* **Description of the task**
Print all the entries verbatim.

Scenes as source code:
◇ ◇ ◇ ◇ ◇

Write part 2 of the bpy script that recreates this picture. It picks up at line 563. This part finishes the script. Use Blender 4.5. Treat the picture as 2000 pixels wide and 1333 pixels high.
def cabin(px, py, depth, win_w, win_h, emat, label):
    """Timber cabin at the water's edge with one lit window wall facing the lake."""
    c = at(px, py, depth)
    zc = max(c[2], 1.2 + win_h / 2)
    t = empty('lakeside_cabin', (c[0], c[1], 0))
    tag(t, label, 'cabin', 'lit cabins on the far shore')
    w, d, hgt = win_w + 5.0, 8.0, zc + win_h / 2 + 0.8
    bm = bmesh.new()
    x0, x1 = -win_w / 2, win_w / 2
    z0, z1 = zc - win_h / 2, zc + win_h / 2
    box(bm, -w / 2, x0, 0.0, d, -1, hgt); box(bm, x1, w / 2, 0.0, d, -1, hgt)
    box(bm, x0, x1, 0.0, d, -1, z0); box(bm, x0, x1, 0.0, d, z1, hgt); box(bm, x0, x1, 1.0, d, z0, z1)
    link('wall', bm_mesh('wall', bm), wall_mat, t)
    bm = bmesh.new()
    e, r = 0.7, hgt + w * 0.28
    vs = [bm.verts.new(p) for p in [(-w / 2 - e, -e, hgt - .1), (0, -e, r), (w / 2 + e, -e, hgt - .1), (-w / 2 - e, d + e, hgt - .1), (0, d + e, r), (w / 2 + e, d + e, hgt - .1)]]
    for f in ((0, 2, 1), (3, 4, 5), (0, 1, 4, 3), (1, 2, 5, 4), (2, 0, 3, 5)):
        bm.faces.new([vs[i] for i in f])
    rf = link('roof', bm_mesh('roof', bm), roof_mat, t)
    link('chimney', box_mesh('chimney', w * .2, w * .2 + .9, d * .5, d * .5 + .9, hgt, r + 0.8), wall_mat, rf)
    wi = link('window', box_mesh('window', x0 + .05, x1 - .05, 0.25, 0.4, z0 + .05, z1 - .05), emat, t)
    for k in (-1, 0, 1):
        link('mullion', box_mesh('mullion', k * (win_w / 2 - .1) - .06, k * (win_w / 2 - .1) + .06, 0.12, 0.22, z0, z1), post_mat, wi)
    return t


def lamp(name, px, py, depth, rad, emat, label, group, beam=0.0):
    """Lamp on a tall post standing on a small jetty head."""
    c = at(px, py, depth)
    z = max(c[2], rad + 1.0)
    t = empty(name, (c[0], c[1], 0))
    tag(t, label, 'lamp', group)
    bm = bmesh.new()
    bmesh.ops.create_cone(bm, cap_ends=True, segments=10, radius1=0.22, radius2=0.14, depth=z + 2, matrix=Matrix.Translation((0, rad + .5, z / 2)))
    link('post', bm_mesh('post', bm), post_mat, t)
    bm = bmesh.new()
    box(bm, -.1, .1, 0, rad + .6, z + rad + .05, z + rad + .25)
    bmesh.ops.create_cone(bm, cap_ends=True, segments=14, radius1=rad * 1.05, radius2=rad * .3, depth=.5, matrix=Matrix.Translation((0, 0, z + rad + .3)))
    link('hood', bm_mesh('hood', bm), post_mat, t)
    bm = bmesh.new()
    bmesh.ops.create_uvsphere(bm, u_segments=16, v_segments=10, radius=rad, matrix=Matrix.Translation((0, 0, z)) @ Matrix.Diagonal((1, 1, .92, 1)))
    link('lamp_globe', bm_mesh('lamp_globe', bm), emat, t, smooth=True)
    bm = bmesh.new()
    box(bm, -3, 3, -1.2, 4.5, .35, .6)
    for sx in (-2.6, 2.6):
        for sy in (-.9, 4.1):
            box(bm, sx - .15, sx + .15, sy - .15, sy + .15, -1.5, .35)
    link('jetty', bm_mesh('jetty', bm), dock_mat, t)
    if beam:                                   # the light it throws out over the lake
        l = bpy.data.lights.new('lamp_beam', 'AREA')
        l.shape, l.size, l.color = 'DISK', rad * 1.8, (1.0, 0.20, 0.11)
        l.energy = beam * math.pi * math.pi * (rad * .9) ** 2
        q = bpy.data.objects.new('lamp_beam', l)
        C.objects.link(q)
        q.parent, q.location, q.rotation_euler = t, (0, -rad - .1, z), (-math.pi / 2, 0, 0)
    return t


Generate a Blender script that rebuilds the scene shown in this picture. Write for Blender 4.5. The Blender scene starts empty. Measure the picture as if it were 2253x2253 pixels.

◇ ◇ ◇ ◇ ◇

* **Exercise result**
Write part 2 of the bpy script that recreates this picture. It picks up at line 563. This part finishes the script. Use Blender 4.5. Treat the picture as 2000 pixels wide and 1333 pixels high.
def cabin(px, py, depth, win_w, win_h, emat, label):
    """Timber cabin at the water's edge with one lit window wall facing the lake."""
    c = at(px, py, depth)
    zc = max(c[2], 1.2 + win_h / 2)
    t = empty('lakeside_cabin', (c[0], c[1], 0))
    tag(t, label, 'cabin', 'lit cabins on the far shore')
    w, d, hgt = win_w + 5.0, 8.0, zc + win_h / 2 + 0.8
    bm = bmesh.new()
    x0, x1 = -win_w / 2, win_w / 2
    z0, z1 = zc - win_h / 2, zc + win_h / 2
    box(bm, -w / 2, x0, 0.0, d, -1, hgt); box(bm, x1, w / 2, 0.0, d, -1, hgt)
    box(bm, x0, x1, 0.0, d, -1, z0); box(bm, x0, x1, 0.0, d, z1, hgt); box(bm, x0, x1, 1.0, d, z0, z1)
    link('wall', bm_mesh('wall', bm), wall_mat, t)
    bm = bmesh.new()
    e, r = 0.7, hgt + w * 0.28
    vs = [bm.verts.new(p) for p in [(-w / 2 - e, -e, hgt - .1), (0, -e, r), (w / 2 + e, -e, hgt - .1), (-w / 2 - e, d + e, hgt - .1), (0, d + e, r), (w / 2 + e, d + e, hgt - .1)]]
    for f in ((0, 2, 1), (3, 4, 5), (0, 1, 4, 3), (1, 2, 5, 4), (2, 0, 3, 5)):
        bm.faces.new([vs[i] for i in f])
    rf = link('roof', bm_mesh('roof', bm), roof_mat, t)
    link('chimney', box_mesh('chimney', w * .2, w * .2 + .9, d * .5, d * .5 + .9, hgt, r + 0.8), wall_mat, rf)
    wi = link('window', box_mesh('window', x0 + .05, x1 - .05, 0.25, 0.4, z0 + .05, z1 - .05), emat, t)
    for k in (-1, 0, 1):
        link('mullion', box_mesh('mullion', k * (win_w / 2 - .1) - .06, k * (win_w / 2 - .1) + .06, 0.12, 0.22, z0, z1), post_mat, wi)
    return t


def lamp(name, px, py, depth, rad, emat, label, group, beam=0.0):
    """Lamp on a tall post standing on a small jetty head."""
    c = at(px, py, depth)
    z = max(c[2], rad + 1.0)
    t = empty(name, (c[0], c[1], 0))
    tag(t, label, 'lamp', group)
    bm = bmesh.new()
    bmesh.ops.create_cone(bm, cap_ends=True, segments=10, radius1=0.22, radius2=0.14, depth=z + 2, matrix=Matrix.Translation((0, rad + .5, z / 2)))
    link('post', bm_mesh('post', bm), post_mat, t)
    bm = bmesh.new()
    box(bm, -.1, .1, 0, rad + .6, z + rad + .05, z + rad + .25)
    bmesh.ops.create_cone(bm, cap_ends=True, segments=14, radius1=rad * 1.05, radius2=rad * .3, depth=.5, matrix=Matrix.Translation((0, 0, z + rad + .3)))
    link('hood', bm_mesh('hood', bm), post_mat, t)
    bm = bmesh.new()
    bmesh.ops.create_uvsphere(bm, u_segments=16, v_segments=10, radius=rad, matrix=Matrix.Translation((0, 0, z)) @ Matrix.Diagonal((1, 1, .92, 1)))
    link('lamp_globe', bm_mesh('lamp_globe', bm), emat, t, smooth=True)
    bm = bmesh.new()
    box(bm, -3, 3, -1.2, 4.5, .35, .6)
    for sx in (-2.6, 2.6):
        for sy in (-.9, 4.1):
            box(bm, sx - .15, sx + .15, sy - .15, sy + .15, -1.5, .35)
    link('jetty', bm_mesh('jetty', bm), dock_mat, t)
    if beam:                                   # the light it throws out over the lake
        l = bpy.data.lights.new('lamp_beam', 'AREA')
        l.shape, l.size, l.color = 'DISK', rad * 1.8, (1.0, 0.20, 0.11)
        l.energy = beam * math.pi * math.pi * (rad * .9) ** 2
        q = bpy.data.objects.new('lamp_beam', l)
        C.objects.link(q)
        q.parent, q.location, q.rotation_euler = t, (0, -rad - .1, z), (-math.pi / 2, 0, 0)
    return t


Generate a Blender script that rebuilds the scene shown in this picture. Write for Blender 4.5. The Blender scene starts empty. Measure the picture as if it were 2253x2253 pixels.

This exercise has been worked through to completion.